> **Written instruction**
Copy out the listing in full, exactly as written, but not its pictures.

> **Material**
....

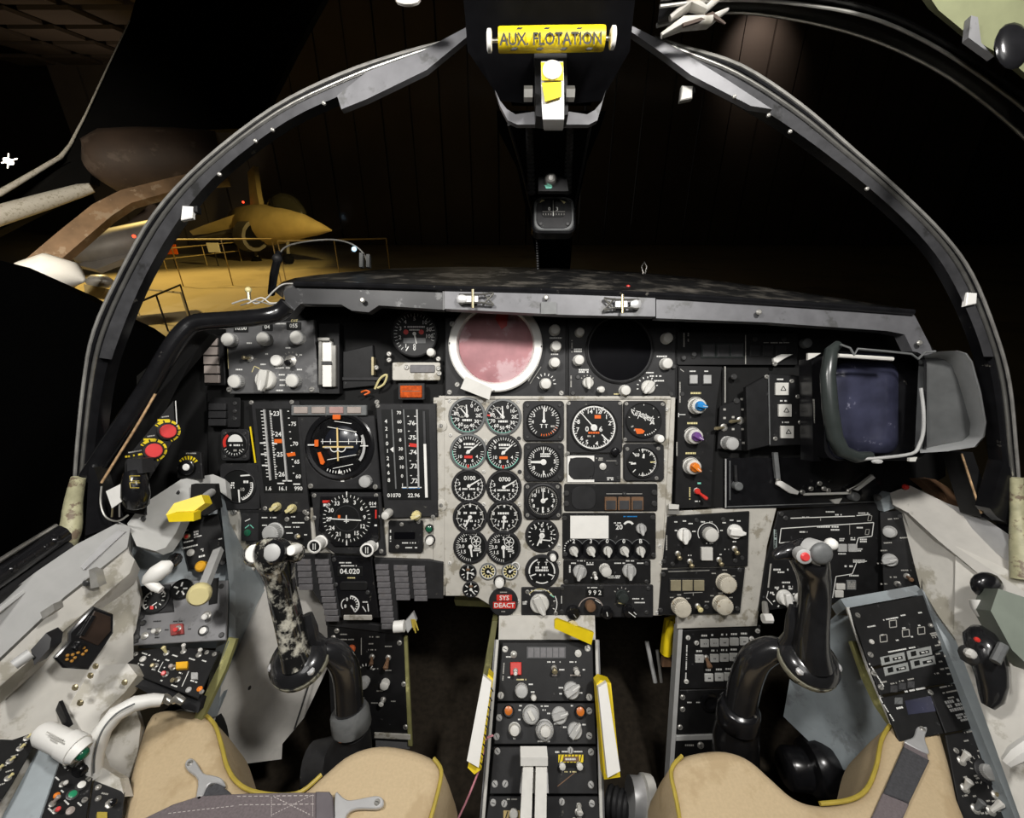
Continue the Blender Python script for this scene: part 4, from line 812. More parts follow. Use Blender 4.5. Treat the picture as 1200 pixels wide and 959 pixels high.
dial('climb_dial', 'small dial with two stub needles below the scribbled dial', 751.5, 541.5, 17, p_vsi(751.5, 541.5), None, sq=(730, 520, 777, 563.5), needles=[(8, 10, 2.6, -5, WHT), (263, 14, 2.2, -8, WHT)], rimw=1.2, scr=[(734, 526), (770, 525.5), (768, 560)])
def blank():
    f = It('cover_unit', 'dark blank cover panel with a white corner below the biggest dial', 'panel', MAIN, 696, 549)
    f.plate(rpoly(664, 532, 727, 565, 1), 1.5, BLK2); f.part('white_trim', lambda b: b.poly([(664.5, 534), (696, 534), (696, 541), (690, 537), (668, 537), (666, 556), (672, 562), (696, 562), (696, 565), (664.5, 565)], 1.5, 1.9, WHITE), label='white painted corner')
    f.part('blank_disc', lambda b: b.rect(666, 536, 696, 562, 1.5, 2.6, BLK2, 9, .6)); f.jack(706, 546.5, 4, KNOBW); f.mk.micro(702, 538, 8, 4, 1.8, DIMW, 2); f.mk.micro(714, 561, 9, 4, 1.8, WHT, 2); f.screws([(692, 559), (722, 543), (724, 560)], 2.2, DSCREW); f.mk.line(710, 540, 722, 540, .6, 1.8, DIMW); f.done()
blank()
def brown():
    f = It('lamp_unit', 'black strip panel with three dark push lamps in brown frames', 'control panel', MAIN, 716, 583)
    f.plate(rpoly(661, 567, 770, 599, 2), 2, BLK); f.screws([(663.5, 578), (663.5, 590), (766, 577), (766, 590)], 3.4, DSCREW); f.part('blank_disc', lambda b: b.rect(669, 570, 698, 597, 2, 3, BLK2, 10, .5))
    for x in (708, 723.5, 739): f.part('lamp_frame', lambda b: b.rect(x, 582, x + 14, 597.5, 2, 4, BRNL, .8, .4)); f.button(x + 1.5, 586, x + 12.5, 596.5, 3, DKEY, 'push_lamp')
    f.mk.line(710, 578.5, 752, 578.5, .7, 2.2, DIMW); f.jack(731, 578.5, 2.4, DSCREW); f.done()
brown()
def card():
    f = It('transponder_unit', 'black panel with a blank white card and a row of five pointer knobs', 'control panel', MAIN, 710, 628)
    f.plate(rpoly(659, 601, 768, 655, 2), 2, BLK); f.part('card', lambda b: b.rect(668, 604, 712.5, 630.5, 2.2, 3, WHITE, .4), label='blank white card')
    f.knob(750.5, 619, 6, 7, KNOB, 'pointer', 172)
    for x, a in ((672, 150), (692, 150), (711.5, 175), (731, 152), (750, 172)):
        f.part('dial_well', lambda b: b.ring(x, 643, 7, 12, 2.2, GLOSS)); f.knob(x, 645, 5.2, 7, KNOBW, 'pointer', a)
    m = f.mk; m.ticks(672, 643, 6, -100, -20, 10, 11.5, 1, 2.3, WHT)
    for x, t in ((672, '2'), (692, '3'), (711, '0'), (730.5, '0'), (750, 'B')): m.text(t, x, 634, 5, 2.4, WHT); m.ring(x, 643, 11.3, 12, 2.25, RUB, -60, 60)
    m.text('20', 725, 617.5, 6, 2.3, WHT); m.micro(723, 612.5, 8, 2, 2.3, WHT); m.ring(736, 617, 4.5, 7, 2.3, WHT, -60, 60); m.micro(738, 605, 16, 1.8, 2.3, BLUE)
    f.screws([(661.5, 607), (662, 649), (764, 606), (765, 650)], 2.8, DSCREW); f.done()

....

> **Output for this exercise**
Continue the Blender Python script for this scene: part 4, from line 812. More parts follow. Use Blender 4.5. Treat the picture as 1200 pixels wide and 959 pixels high.
dial('climb_dial', 'small dial with two stub needles below the scribbled dial', 751.5, 541.5, 17, p_vsi(751.5, 541.5), None, sq=(730, 520, 777, 563.5), needles=[(8, 10, 2.6, -5, WHT), (263, 14, 2.2, -8, WHT)], rimw=1.2, scr=[(734, 526), (770, 525.5), (768, 560)])
def blank():
    f = It('cover_unit', 'dark blank cover panel with a white corner below the biggest dial', 'panel', MAIN, 696, 549)
    f.plate(rpoly(664, 532, 727, 565, 1), 1.5, BLK2); f.part('white_trim', lambda b: b.poly([(664.5, 534), (696, 534), (696, 541), (690, 537), (668, 537), (666, 556), (672, 562), (696, 562), (696, 565), (664.5, 565)], 1.5, 1.9, WHITE), label='white painted corner')
    f.part('blank_disc', lambda b: b.rect(666, 536, 696, 562, 1.5, 2.6, BLK2, 9, .6)); f.jack(706, 546.5, 4, KNOBW); f.mk.micro(702, 538, 8, 4, 1.8, DIMW, 2); f.mk.micro(714, 561, 9, 4, 1.8, WHT, 2); f.screws([(692, 559), (722, 543), (724, 560)], 2.2, DSCREW); f.mk.line(710, 540, 722, 540, .6, 1.8, DIMW); f.done()
blank()
def brown():
    f = It('lamp_unit', 'black strip panel with three dark push lamps in brown frames', 'control panel', MAIN, 716, 583)
    f.plate(rpoly(661, 567, 770, 599, 2), 2, BLK); f.screws([(663.5, 578), (663.5, 590), (766, 577), (766, 590)], 3.4, DSCREW); f.part('blank_disc', lambda b: b.rect(669, 570, 698, 597, 2, 3, BLK2, 10, .5))
    for x in (708, 723.5, 739): f.part('lamp_frame', lambda b: b.rect(x, 582, x + 14, 597.5, 2, 4, BRNL, .8, .4)); f.button(x + 1.5, 586, x + 12.5, 596.5, 3, DKEY, 'push_lamp')
    f.mk.line(710, 578.5, 752, 578.5, .7, 2.2, DIMW); f.jack(731, 578.5, 2.4, DSCREW); f.done()
brown()
def card():
    f = It('transponder_unit', 'black panel with a blank white card and a row of five pointer knobs', 'control panel', MAIN, 710, 628)
    f.plate(rpoly(659, 601, 768, 655, 2), 2, BLK); f.part('card', lambda b: b.rect(668, 604, 712.5, 630.5, 2.2, 3, WHITE, .4), label='blank white card')
    f.knob(750.5, 619, 6, 7, KNOB, 'pointer', 172)
    for x, a in ((672, 150), (692, 150), (711.5, 175), (731, 152), (750, 172)):
        f.part('dial_well', lambda b: b.ring(x, 643, 7, 12, 2.2, GLOSS)); f.knob(x, 645, 5.2, 7, KNOBW, 'pointer', a)
    m = f.mk; m.ticks(672, 643, 6, -100, -20, 10, 11.5, 1, 2.3, WHT)
    for x, t in ((672, '2'), (692, '3'), (711, '0'), (730.5, '0'), (750, 'B')): m.text(t, x, 634, 5, 2.4, WHT); m.ring(x, 643, 11.3, 12, 2.25, RUB, -60, 60)
    m.text('20', 725, 617.5, 6, 2.3, WHT); m.micro(723, 612.5, 8, 2, 2.3, WHT); m.ring(736, 617, 4.5, 7, 2.3, WHT, -60, 60); m.micro(738, 605, 16, 1.8, 2.3, BLUE)
    f.screws([(661.5, 607), (662, 649), (764, 606), (765, 650)], 2.8, DSCREW); f.done()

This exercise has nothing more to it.